The forceful personality of an outsider persecuted by the legal and intellectual establishment worked to Lieberman''s advantage as head of Israel our Home, a political party that may have attracted 80 percent of the Russian-speakers'' votes, and whose electorate was perhaps 80 percent Russian-speaking.
A short while ago, however, Lieberman and Netanyahu agreed to run together under the banner of Likud our Home. Netanyahu inserted Lieberman''s hand-picked candidates into the list decided by a primary election open to Likud dues paying members. Likudniks charged that Lieberman got the better deal in the arrangement, and that Bibi caved in to Avigdor.
There is another change in the air. The mass migration from the former Soviet Union came mostly in the late 1980s and early 1990s. The migrants have aged, and many are no longer with us. Their children and grandchildren have gone to school, the IDF and universities in Israel. For many, their Hebrew is better than their Russian. They are more Israeli than Russian.
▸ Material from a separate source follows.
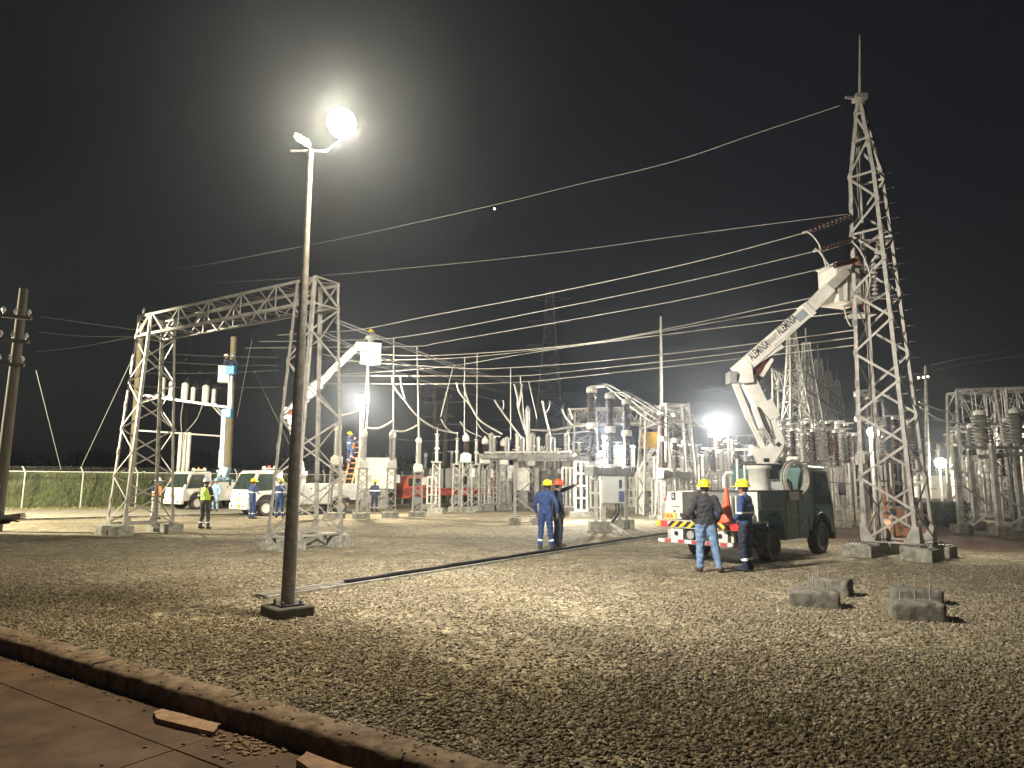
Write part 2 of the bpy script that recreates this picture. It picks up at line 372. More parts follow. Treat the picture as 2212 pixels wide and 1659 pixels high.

Are the tensions between Israeli and Russian cultures already showing up in the first polls showing a decline in overall support for Likud our Home the day after the Attorney General''s announcement of a indictment? Will there be a serious further erosion in the support of Likud our Home that might not have happened--or been as great--if Lieberman was running as the head of Israel our Home? Will there be pressure from Netanyahu, or those close to him, for Lieberman to do what is appropriate for the co-head of the leading party before that party loses the momentum that had seemed destined to keep it as the party that would form the next government?
Whatever happens might also reflect developments 200 meters to the east of these fingers and elsewhere in the West Bank. Palestinian youths continue to throw stones and fire bombs, there has been one death and numerous injuries from what may be the increasing severlty of responses from the police and IDF. Israelis are pondering the onset of intifada #3. If escalations of violence and counter-violence continue, they may overcome the noise against Lieberman and aid Likud our Home as well as other parties to the right of center.